Wednesday morning, I dropped David off at the lab and took the car back to Beaulieu. I got there about 8:50 a.m.--just drove in the door and parked in front of the office-- and learned that Jerome wouldn't actually be installing the window. He's a mechanic, and windows are "carrosserie" (body work), done upstairs. I gave them the two keys, and they said they'd call me when the work was done. Any time after that, I could come back for the car, but on no account between noon and 2 p.m.--Jerome and his crew work 8 a.m. to 7:30 p.m. every day, but nothing interferes with the two-hour French lunch. In this part of the world, everything except restaurants is closed from noon until 2 p.m.

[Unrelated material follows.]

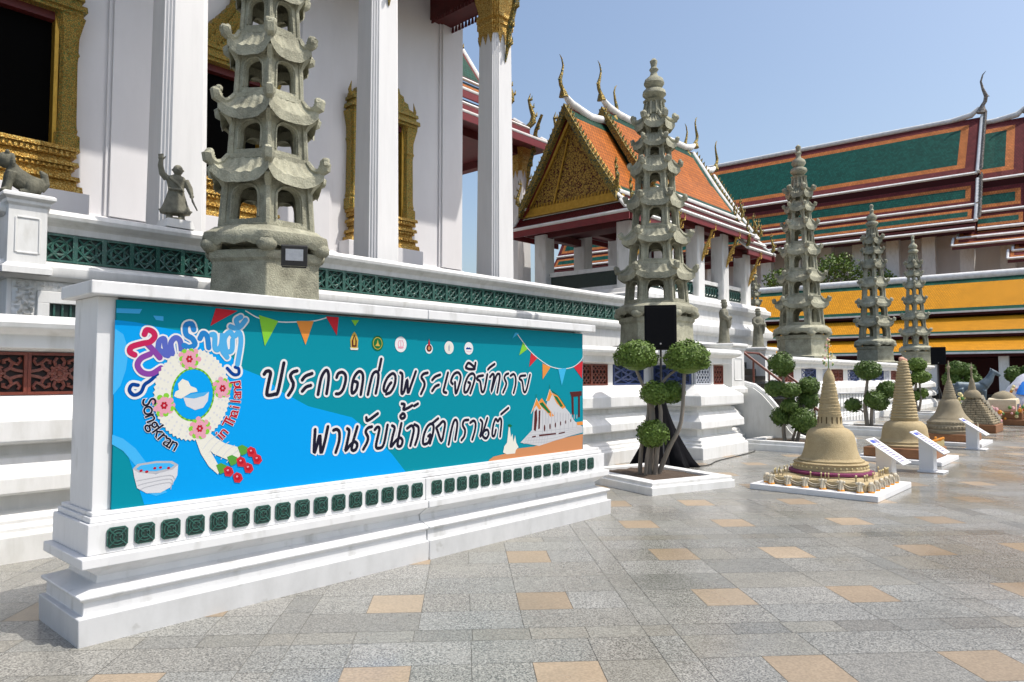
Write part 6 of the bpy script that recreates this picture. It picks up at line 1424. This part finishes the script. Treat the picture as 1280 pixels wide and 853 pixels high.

So I strolled through Beaulieu's weekday vegetable and fish market, where I acquired some beautiful red rhubarb (rhubarb crumble with heavy cream for dessert tonight), then dropped into a stationary/book store for a map of Nice to replace the stolen one, then strolled back to our apartment. I set up my computer and put in 1.8 hours of work before the garage called, about 11:20. I walked back into Beaulieu in plenty of time to pick up the car--good as new, with functional rear seatbelts and two working keys--before lunchtime. Jerome moved the tow-truck out of the way so that I could back out, and I was on my way.

I got back to the lab in time for lunch with David before I drove into Nice to check the municipal lost and found. No luck, but they said I could call in weekly if I wanted--apparently the average time for a found item to make its way into their files is 5 weeks! So Wednesday evening, David and I bought a new Gault-Millau guide on the way to the bakery and declared the incident closed. Sorry, Aunt Henrietta--the zippered black tote was a lovely Christmas present, and I liked it alot and used it all the time, but now someone else will no doubt buy it in good faith from a second-hand shop and, I hope, give it a good home.

The French can be incredibly bureaucratic sometimes (for example, we still don't have our residency cards), but think of it--break-in Sunday morning and police report, paperwork, insurance payment, repair work, and key activation all taken care of by noon on Wednesday, at no cost and minimal hassle to us. I am truly impressed! If you need a mechanic in the south of France, I'll give you Jerome's number.